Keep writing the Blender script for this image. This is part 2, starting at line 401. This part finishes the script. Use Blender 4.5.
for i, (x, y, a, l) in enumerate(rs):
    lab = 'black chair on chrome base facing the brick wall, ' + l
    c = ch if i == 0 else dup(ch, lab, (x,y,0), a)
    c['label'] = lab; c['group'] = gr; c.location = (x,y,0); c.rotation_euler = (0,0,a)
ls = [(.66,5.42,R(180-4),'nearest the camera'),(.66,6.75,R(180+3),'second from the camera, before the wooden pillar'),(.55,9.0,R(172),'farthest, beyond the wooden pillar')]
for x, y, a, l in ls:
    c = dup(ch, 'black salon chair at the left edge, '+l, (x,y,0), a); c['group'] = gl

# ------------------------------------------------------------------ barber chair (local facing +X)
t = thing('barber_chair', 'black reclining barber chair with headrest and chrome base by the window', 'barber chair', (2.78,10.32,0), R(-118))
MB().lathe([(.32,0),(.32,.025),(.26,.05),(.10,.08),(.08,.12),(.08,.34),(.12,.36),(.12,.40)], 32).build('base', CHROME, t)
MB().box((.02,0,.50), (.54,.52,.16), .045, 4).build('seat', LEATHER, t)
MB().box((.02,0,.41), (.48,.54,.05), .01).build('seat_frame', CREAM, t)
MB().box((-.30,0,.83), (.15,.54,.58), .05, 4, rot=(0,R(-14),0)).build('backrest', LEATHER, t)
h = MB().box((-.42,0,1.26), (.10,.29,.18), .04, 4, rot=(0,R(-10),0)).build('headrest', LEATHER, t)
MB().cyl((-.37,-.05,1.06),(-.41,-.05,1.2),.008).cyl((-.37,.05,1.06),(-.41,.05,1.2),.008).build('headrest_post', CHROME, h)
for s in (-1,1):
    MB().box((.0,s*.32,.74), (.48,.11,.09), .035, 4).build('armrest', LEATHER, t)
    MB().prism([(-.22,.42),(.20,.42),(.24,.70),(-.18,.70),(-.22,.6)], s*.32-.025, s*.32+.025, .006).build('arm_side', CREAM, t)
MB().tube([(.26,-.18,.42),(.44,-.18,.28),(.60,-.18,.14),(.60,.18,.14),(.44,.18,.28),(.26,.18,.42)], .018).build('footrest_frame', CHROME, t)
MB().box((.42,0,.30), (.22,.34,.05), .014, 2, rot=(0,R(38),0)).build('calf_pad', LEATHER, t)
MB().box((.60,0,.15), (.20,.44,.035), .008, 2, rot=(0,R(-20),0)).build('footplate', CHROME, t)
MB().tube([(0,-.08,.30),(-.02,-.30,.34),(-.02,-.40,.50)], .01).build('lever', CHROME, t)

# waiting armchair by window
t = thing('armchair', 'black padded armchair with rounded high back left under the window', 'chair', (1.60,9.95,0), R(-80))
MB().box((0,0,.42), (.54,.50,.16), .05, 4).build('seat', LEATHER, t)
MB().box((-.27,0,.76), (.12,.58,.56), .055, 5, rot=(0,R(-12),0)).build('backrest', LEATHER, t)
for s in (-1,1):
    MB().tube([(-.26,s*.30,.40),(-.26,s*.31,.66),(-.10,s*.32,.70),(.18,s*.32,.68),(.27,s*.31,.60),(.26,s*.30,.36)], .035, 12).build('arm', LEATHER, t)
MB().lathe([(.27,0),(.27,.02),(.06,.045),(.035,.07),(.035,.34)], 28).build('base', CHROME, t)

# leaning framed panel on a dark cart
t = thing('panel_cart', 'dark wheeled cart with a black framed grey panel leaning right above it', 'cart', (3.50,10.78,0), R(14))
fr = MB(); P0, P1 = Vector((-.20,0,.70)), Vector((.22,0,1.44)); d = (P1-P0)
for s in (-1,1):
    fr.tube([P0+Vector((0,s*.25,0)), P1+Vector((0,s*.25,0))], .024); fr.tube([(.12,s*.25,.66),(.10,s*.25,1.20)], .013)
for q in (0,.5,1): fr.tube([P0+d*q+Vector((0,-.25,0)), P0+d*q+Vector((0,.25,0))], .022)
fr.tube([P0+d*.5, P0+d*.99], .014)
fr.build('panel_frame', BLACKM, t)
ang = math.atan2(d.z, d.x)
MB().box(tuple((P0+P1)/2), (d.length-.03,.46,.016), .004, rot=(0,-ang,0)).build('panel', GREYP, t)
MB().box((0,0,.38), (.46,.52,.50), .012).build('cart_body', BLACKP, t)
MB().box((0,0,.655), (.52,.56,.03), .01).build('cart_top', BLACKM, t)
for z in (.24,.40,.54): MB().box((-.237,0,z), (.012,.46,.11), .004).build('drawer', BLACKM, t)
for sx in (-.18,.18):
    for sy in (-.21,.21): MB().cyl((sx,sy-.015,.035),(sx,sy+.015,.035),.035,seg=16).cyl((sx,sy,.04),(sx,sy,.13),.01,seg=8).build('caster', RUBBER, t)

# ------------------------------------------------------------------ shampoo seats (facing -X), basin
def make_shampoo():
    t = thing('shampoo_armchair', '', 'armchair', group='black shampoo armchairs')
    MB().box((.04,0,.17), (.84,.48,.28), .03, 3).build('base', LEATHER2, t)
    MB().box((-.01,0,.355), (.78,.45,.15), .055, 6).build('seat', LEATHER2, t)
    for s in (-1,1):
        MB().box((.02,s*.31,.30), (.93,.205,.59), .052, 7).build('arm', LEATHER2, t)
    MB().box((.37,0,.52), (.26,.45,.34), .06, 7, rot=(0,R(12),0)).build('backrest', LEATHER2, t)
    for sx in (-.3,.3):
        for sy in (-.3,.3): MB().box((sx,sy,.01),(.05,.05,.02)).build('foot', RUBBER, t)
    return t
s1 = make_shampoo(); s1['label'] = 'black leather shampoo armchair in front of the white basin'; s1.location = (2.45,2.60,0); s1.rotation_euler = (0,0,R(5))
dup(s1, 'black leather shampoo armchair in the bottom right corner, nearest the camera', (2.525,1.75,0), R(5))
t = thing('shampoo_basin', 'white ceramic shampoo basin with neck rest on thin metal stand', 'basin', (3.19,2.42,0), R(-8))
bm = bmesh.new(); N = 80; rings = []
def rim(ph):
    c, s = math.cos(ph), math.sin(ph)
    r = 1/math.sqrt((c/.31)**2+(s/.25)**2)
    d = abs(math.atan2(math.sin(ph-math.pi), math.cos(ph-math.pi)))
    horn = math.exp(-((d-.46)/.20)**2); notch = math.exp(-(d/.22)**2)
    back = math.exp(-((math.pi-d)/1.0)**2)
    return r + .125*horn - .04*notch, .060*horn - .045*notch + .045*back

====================

* **Given problem**:
Give every line of the material again, exactly as it reads.

* **Result for this exercise**:
Keep writing the Blender script for this image. This is part 2, starting at line 401. This part finishes the script. Use Blender 4.5.
for i, (x, y, a, l) in enumerate(rs):
    lab = 'black chair on chrome base facing the brick wall, ' + l
    c = ch if i == 0 else dup(ch, lab, (x,y,0), a)
    c['label'] = lab; c['group'] = gr; c.location = (x,y,0); c.rotation_euler = (0,0,a)
ls = [(.66,5.42,R(180-4),'nearest the camera'),(.66,6.75,R(180+3),'second from the camera, before the wooden pillar'),(.55,9.0,R(172),'farthest, beyond the wooden pillar')]
for x, y, a, l in ls:
    c = dup(ch, 'black salon chair at the left edge, '+l, (x,y,0), a); c['group'] = gl

# ------------------------------------------------------------------ barber chair (local facing +X)
t = thing('barber_chair', 'black reclining barber chair with headrest and chrome base by the window', 'barber chair', (2.78,10.32,0), R(-118))
MB().lathe([(.32,0),(.32,.025),(.26,.05),(.10,.08),(.08,.12),(.08,.34),(.12,.36),(.12,.40)], 32).build('base', CHROME, t)
MB().box((.02,0,.50), (.54,.52,.16), .045, 4).build('seat', LEATHER, t)
MB().box((.02,0,.41), (.48,.54,.05), .01).build('seat_frame', CREAM, t)
MB().box((-.30,0,.83), (.15,.54,.58), .05, 4, rot=(0,R(-14),0)).build('backrest', LEATHER, t)
h = MB().box((-.42,0,1.26), (.10,.29,.18), .04, 4, rot=(0,R(-10),0)).build('headrest', LEATHER, t)
MB().cyl((-.37,-.05,1.06),(-.41,-.05,1.2),.008).cyl((-.37,.05,1.06),(-.41,.05,1.2),.008).build('headrest_post', CHROME, h)
for s in (-1,1):
    MB().box((.0,s*.32,.74), (.48,.11,.09), .035, 4).build('armrest', LEATHER, t)
    MB().prism([(-.22,.42),(.20,.42),(.24,.70),(-.18,.70),(-.22,.6)], s*.32-.025, s*.32+.025, .006).build('arm_side', CREAM, t)
MB().tube([(.26,-.18,.42),(.44,-.18,.28),(.60,-.18,.14),(.60,.18,.14),(.44,.18,.28),(.26,.18,.42)], .018).build('footrest_frame', CHROME, t)
MB().box((.42,0,.30), (.22,.34,.05), .014, 2, rot=(0,R(38),0)).build('calf_pad', LEATHER, t)
MB().box((.60,0,.15), (.20,.44,.035), .008, 2, rot=(0,R(-20),0)).build('footplate', CHROME, t)
MB().tube([(0,-.08,.30),(-.02,-.30,.34),(-.02,-.40,.50)], .01).build('lever', CHROME, t)

# waiting armchair by window
t = thing('armchair', 'black padded armchair with rounded high back left under the window', 'chair', (1.60,9.95,0), R(-80))
MB().box((0,0,.42), (.54,.50,.16), .05, 4).build('seat', LEATHER, t)
MB().box((-.27,0,.76), (.12,.58,.56), .055, 5, rot=(0,R(-12),0)).build('backrest', LEATHER, t)
for s in (-1,1):
    MB().tube([(-.26,s*.30,.40),(-.26,s*.31,.66),(-.10,s*.32,.70),(.18,s*.32,.68),(.27,s*.31,.60),(.26,s*.30,.36)], .035, 12).build('arm', LEATHER, t)
MB().lathe([(.27,0),(.27,.02),(.06,.045),(.035,.07),(.035,.34)], 28).build('base', CHROME, t)

# leaning framed panel on a dark cart
t = thing('panel_cart', 'dark wheeled cart with a black framed grey panel leaning right above it', 'cart', (3.50,10.78,0), R(14))
fr = MB(); P0, P1 = Vector((-.20,0,.70)), Vector((.22,0,1.44)); d = (P1-P0)
for s in (-1,1):
    fr.tube([P0+Vector((0,s*.25,0)), P1+Vector((0,s*.25,0))], .024); fr.tube([(.12,s*.25,.66),(.10,s*.25,1.20)], .013)
for q in (0,.5,1): fr.tube([P0+d*q+Vector((0,-.25,0)), P0+d*q+Vector((0,.25,0))], .022)
fr.tube([P0+d*.5, P0+d*.99], .014)
fr.build('panel_frame', BLACKM, t)
ang = math.atan2(d.z, d.x)
MB().box(tuple((P0+P1)/2), (d.length-.03,.46,.016), .004, rot=(0,-ang,0)).build('panel', GREYP, t)
MB().box((0,0,.38), (.46,.52,.50), .012).build('cart_body', BLACKP, t)
MB().box((0,0,.655), (.52,.56,.03), .01).build('cart_top', BLACKM, t)
for z in (.24,.40,.54): MB().box((-.237,0,z), (.012,.46,.11), .004).build('drawer', BLACKM, t)
for sx in (-.18,.18):
    for sy in (-.21,.21): MB().cyl((sx,sy-.015,.035),(sx,sy+.015,.035),.035,seg=16).cyl((sx,sy,.04),(sx,sy,.13),.01,seg=8).build('caster', RUBBER, t)

# ------------------------------------------------------------------ shampoo seats (facing -X), basin
def make_shampoo():
    t = thing('shampoo_armchair', '', 'armchair', group='black shampoo armchairs')
    MB().box((.04,0,.17), (.84,.48,.28), .03, 3).build('base', LEATHER2, t)
    MB().box((-.01,0,.355), (.78,.45,.15), .055, 6).build('seat', LEATHER2, t)
    for s in (-1,1):
        MB().box((.02,s*.31,.30), (.93,.205,.59), .052, 7).build('arm', LEATHER2, t)
    MB().box((.37,0,.52), (.26,.45,.34), .06, 7, rot=(0,R(12),0)).build('backrest', LEATHER2, t)
    for sx in (-.3,.3):
        for sy in (-.3,.3): MB().box((sx,sy,.01),(.05,.05,.02)).build('foot', RUBBER, t)
    return t
s1 = make_shampoo(); s1['label'] = 'black leather shampoo armchair in front of the white basin'; s1.location = (2.45,2.60,0); s1.rotation_euler = (0,0,R(5))
dup(s1, 'black leather shampoo armchair in the bottom right corner, nearest the camera', (2.525,1.75,0), R(5))
t = thing('shampoo_basin', 'white ceramic shampoo basin with neck rest on thin metal stand', 'basin', (3.19,2.42,0), R(-8))
bm = bmesh.new(); N = 80; rings = []
def rim(ph):
    c, s = math.cos(ph), math.sin(ph)
    r = 1/math.sqrt((c/.31)**2+(s/.25)**2)
    d = abs(math.atan2(math.sin(ph-math.pi), math.cos(ph-math.pi)))
    horn = math.exp(-((d-.46)/.20)**2); notch = math.exp(-(d/.22)**2)
    back = math.exp(-((math.pi-d)/1.0)**2)
    return r + .125*horn - .04*notch, .060*horn - .045*notch + .045*back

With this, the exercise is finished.